== Recorded data ==
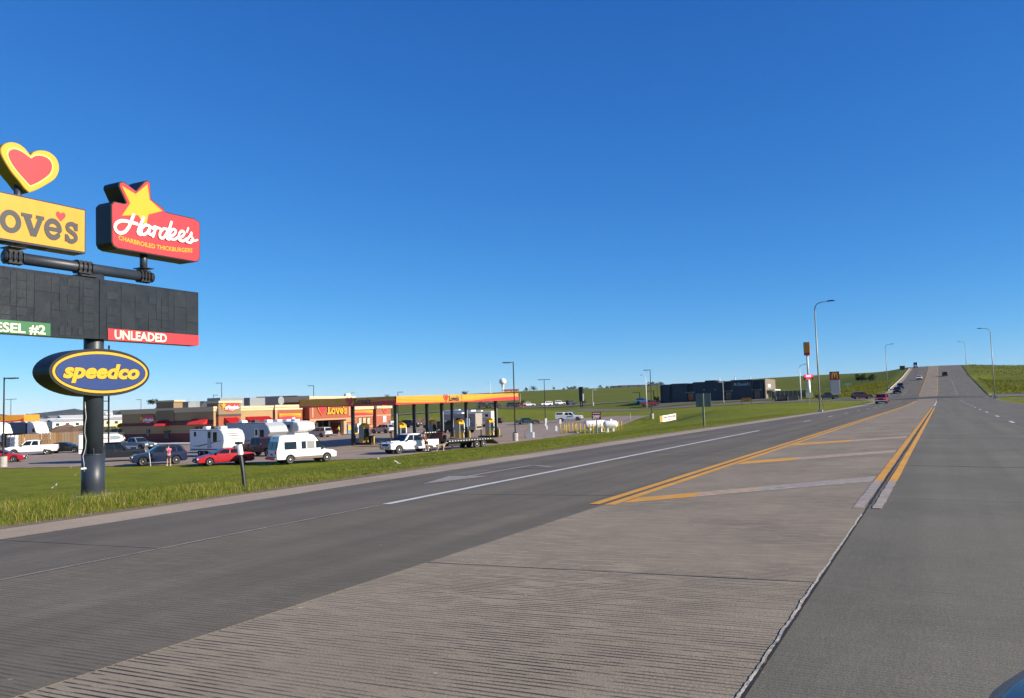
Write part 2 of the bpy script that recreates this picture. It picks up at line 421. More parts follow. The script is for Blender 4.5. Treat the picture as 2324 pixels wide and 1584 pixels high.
# distant pine hills on the north-west horizon
_ha = np.degrees(np.arctan2(GYY, GXX)); _hr = np.hypot(GXX, GYY)
_hl = 0.55 + .35*np.sin(_ha*1.3 + 1.2) + .18*np.sin(_ha*3.7) + .08*np.sin(_ha*9.1)
GZZ = GZZ + smooth((_hr - 8200)/1500)*smooth((_ha - 141.5)/3.5)*smooth((153 - _ha)/3)*(115*np.clip(_hl, 0, 1))

def np_mesh(name, V, F, mats, parent=None, smooth_=False, mi=None):
    me = bpy.data.meshes.new(name); V = np.asarray(V, np.float32); F = np.asarray(F, np.int32); k = F.shape[1]
    me.vertices.add(len(V)); me.vertices.foreach_set('co', V.ravel())
    me.loops.add(F.size); me.loops.foreach_set('vertex_index', F.ravel())
    me.polygons.add(len(F)); me.polygons.foreach_set('loop_start', np.arange(0, F.size, k, dtype=np.int32)); me.polygons.foreach_set('loop_total', np.full(len(F), k, np.int32))
    for mm in (mats if isinstance(mats, list) else [mats]): me.materials.append(mm)
    if mi is not None: me.polygons.foreach_set('material_index', np.asarray(mi, np.int32))
    if smooth_: me.polygons.foreach_set('use_smooth', np.ones(len(F), bool))
    me.update(calc_edges=True); me.validate()
    return link(name, me, parent)
def grid_faces(ny, nx):
    i = np.arange(ny - 1)[:, None]*nx + np.arange(nx - 1); return np.stack([i, i + 1, i + nx + 1, i + nx], -1)
def node_mat(name):
    M = bpy.data.materials.new(name); M.use_nodes = True; nt = M.node_tree; b = nt.nodes['Principled BSDF']
    g = nt.nodes.new('ShaderNodeNewGeometry'); return M, nt, b, g.outputs['Position']
def n_noise(nt, src, scale, detail=5, rough=.6, stretch=None, dist=0.0):
    if stretch:
        mp = nt.nodes.new('ShaderNodeMapping'); mp.inputs['Scale'].default_value = stretch; nt.links.new(src, mp.inputs[0]); src = mp.outputs[0]
    n = nt.nodes.new('ShaderNodeTexNoise'); n.inputs['Scale'].default_value = scale; n.inputs['Detail'].default_value = detail; n.inputs['Roughness'].default_value = rough; n.inputs['Distortion'].default_value = dist
    nt.links.new(src, n.inputs['Vector']); return n.outputs[0]
def n_ramp(nt, src, stops):
    r = nt.nodes.new('ShaderNodeValToRGB'); el = r.color_ramp.elements
    while len(el) < len(stops): el.new(.5)
    for e, (p, c) in zip(el, stops): e.position = p; e.color = (*c, 1) if len(c) == 3 else c
    nt.links.new(src, r.inputs[0]); return r.outputs[0]
def n_mix(nt, fac, a, b, mode='MIX'):
    m = nt.nodes.new('ShaderNodeMix'); m.data_type = 'RGBA'; m.blend_type = mode
    for sock, val in ((m.inputs['Factor'], fac), (m.inputs['A'], a), (m.inputs['B'], b)):
        pass
    def con(v, s):
        if hasattr(v, 'is_output') or isinstance(v, bpy.types.NodeSocket): nt.links.new(v, s)
        elif isinstance(v, (int, float)): s.default_value = v
        else: s.default_value = (*v, 1)
    con(fac, m.inputs[0]); con(a, m.inputs[6]); con(b, m.inputs[7]); return m.outputs[2]
def n_bump(nt, b, h, strength, dist=.02):
    bp = nt.nodes.new('ShaderNodeBump'); bp.inputs['Strength'].default_value = strength; bp.inputs['Distance'].default_value = dist
    nt.links.new(h, bp.inputs['Height']); nt.links.new(bp.outputs[0], b.inputs['Normal'])
def grass_mat(name, c_dark, c_mid, c_light, straw):
    M, nt, b, P = node_mat(name)
    big = n_noise(nt, P, .035, 6, .65); mid = n_noise(nt, P, .6, 6, .7); fine = n_noise(nt, P, 6, 5, .75)
    c = n_ramp(nt, mid, [(.28, c_dark), (.5, c_mid), (.72, c_light)])
    c = n_mix(nt, n_ramp(nt, big, [(.48, (0, 0, 0)), (.72, (.75, .75, .75))]), c, straw)
    c = n_mix(nt, n_ramp(nt, fine, [(.3, (.55, .55, .55)), (.7, (0, 0, 0))]), c, c_dark)
    nt.links.new(c, b.inputs['Base Color']); b.inputs['Roughness'].default_value = .9; b.inputs['Specular IOR Level'].default_value = .15
    n_bump(nt, b, n_noise(nt, P, 3.5, 6, .8), 1.0, .12)
    return M
LAWN = grass_mat('lawn_grass', (.095, .120, .006), (.185, .210, .010), (.265, .275, .016), (.31, .27, .035))
HILLG = grass_mat('prairie_grass', (.085, .105, .007), (.128, .148, .010), (.165, .178, .018), (.21, .185, .030))
PINE = mat('far_pine_forest', (.020, .032, .028), .95, var=.3, vscale=.002)
DIRT = mat('bare_dirt', (.17, .105, .065), .95, var=.35, vscale=.8, bump=.5, bscale=6)
SOIL = mat('dry_soil', (.20, .15, .095), .95, var=.35, vscale=3, bump=.5, bscale=12)

_F = grid_faces(len(GY), len(GX)); _cx = (GX[:-1] + GX[1:])/2; _cy = (GY[:-1] + GY[1:])/2
_CX, _CY = np.meshgrid(_cx, _cy); _CR = np.hypot(_CX, _CY)
_mi = np.where(_CR > 7600, 2, np.where((_CY > 222) | (_CX < -150) | (_CX > 60), 1, 0))
ground_o = np_mesh('ground', np.stack([GXX, GYY, GZZ], -1).reshape(-1, 3), _F.reshape(-1, 4), [LAWN, HILLG, PINE], smooth_=True, mi=_mi.ravel())
tag(ground_o, 'green grassy ground falling from the road to the lot and rising to a far ridge', kind='structure')
def in_poly(X, Y, P):
    r = np.zeros(X.shape, bool); k = len(P)
    for i in range(k):
        (x1, y1), (x2, y2) = P[i], P[(i + 1) % k]
        c = ((y1 > Y) != (y2 > Y)) & (X < (x2 - x1)*(Y - y1)/((y2 - y1) if y2 != y1 else 1e-9) + x1); r ^= c
    return r
def sheet(name, poly_, m, lift, label, edge=.5):
    """paving laid over the ground inside an outline"""
    xs = [p[0] for p in poly_]; ys = [p[1] for p in poly_]
    nx = max(2, int((max(xs) - min(xs))/edge)); ny = max(2, int((max(ys) - min(ys))/edge)); nx = min(nx, 260); ny = min(ny, 260)
    X, Y = np.meshgrid(np.linspace(min(xs), max(xs), nx + 1), np.linspace(min(ys), max(ys), ny + 1))
    ix = np.clip(np.searchsorted(GX, X) - 1, 0, len(GX) - 2); iy = np.clip(np.searchsorted(GY, Y) - 1, 0, len(GY) - 2)
    u = (X - GX[ix])/(GX[ix + 1] - GX[ix]); v = (Y - GY[iy])/(GY[iy + 1] - GY[iy])
    Z = (GZZ[iy, ix]*(1 - u) + GZZ[iy, ix + 1]*u)*(1 - v) + (GZZ[iy + 1, ix]*(1 - u) + GZZ[iy + 1, ix + 1]*u)*v + lift
    F = grid_faces(ny + 1, nx + 1); cxx = (X[:-1, :-1] + X[1:, 1:])/2; cyy = (Y[:-1, :-1] + Y[1:, 1:])/2
    F = F[in_poly(cxx, cyy, poly_)]
    return tag(np_mesh(name, np.stack([X, Y, Z], -1).reshape(-1, 3), F, m, smooth_=True), label, kind='structure')

# ------------------------------------------------------------------ highway
def concrete(name, c, groove=0.4, track=.25, gscale=(1.4, 30, 1), seed=0., cross=False, dirt_and_shade=(.040, .035, .030)):
    M, nt, b, P = node_mat(name)
    big = n_noise(nt, P, .35, 6, .65); fine = n_noise(nt, P, 55, 3, .7); trk = n_noise(nt, P, 1.0, 4, .55, (1.3, .035, 1))
    cd = tuple(v*.80 for v in c); cl = tuple(v*1.16 for v in c)
    col = n_ramp(nt, big, [(.3, cd), (.7, cl)])
    col = n_mix(nt, n_ramp(nt, trk, [(.42, (0, 0, 0)), (.62, (track,)*3)]), col, tuple(v*.45 for v in c))
    col = n_mix(nt, n_ramp(nt, fine, [(.35, (.38,)*3), (.62, (0, 0, 0))]), col, tuple(v*.5 for v in c))
    wv = nt.nodes.new('ShaderNodeTexWave'); wv.wave_type = 'BANDS'; wv.bands_direction = 'Y'; wv.inputs['Scale'].default_value = gscale[1]/8.0
    wv.inputs['Distortion'].default_value = 5.0; wv.inputs['Detail'].default_value = 3; wv.inputs['Detail Scale'].default_value = .22; wv.inputs['Detail Roughness'].default_value = .7
    mpw = nt.nodes.new('ShaderNodeMapping'); mpw.inputs['Scale'].default_value = (.12, 1, 1); nt.links.new(P, mpw.inputs[0]); nt.links.new(mpw.outputs[0], wv.inputs['Vector'])
    dash = n_ramp(nt, n_noise(nt, P, 1.0, 4, .65, (gscale[0]*1.6, 14, 1)), [(.40, (0, 0, 0)), (.52, (1, 1, 1))])
    gr = wv.outputs['Fac']; gm = n_mix(nt, 1.0, n_ramp(nt, gr, [(.62, (0, 0, 0)), (.86, (groove,)*3)]), dash, 'MULTIPLY')
    patch = n_ramp(nt, n_noise(nt, P, .55, 3, .5), [(.32, (.35,)*3), (.62, (1, 1, 1))])
    gm = n_mix(nt, 1.0, gm, patch, 'MULTIPLY')
    col = n_mix(nt, gm, col, dirt_and_shade)  # dark groove lines: dirt and the shade inside them, painted into the colour
    if cross:
        g2 = n_ramp(nt, n_noise(nt, P, 1.0, 4, .7, (42, 3.0, 1), .2), [(.50, (0, 0, 0)), (.66, (groove*.38,)*3)]); col = n_mix(nt, g2, col, tuple(v*1.45 for v in c))
    speck = n_ramp(nt, n_noise(nt, P, 9, 2, .5), [(.765, (0, 0, 0)), (.79, (.55,)*3)]); col = n_mix(nt, speck, col, tuple(min(.6, v*2.0) for v in c))
    nt.links.new(col, b.inputs['Base Color']); b.inputs['Roughness'].default_value = .82; b.inputs['Specular IOR Level'].default_value = .3
    h = n_mix(nt, .6, gr, fine); n_bump(nt, b, h, .55, .012)
    return M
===
> **What the exercise asks**: Repeat, word for word and with no pictures, only the lines running from the beginning of the data to the line that contains "GZZ = GZZ +".

> **The completed task**:
Write part 2 of the bpy script that recreates this picture. It picks up at line 421. More parts follow. The script is for Blender 4.5. Treat the picture as 2324 pixels wide and 1584 pixels high.
# distant pine hills on the north-west horizon
_ha = np.degrees(np.arctan2(GYY, GXX)); _hr = np.hypot(GXX, GYY)
_hl = 0.55 + .35*np.sin(_ha*1.3 + 1.2) + .18*np.sin(_ha*3.7) + .08*np.sin(_ha*9.1)
GZZ = GZZ + smooth((_hr - 8200)/1500)*smooth((_ha - 141.5)/3.5)*smooth((153 - _ha)/3)*(115*np.clip(_hl, 0, 1))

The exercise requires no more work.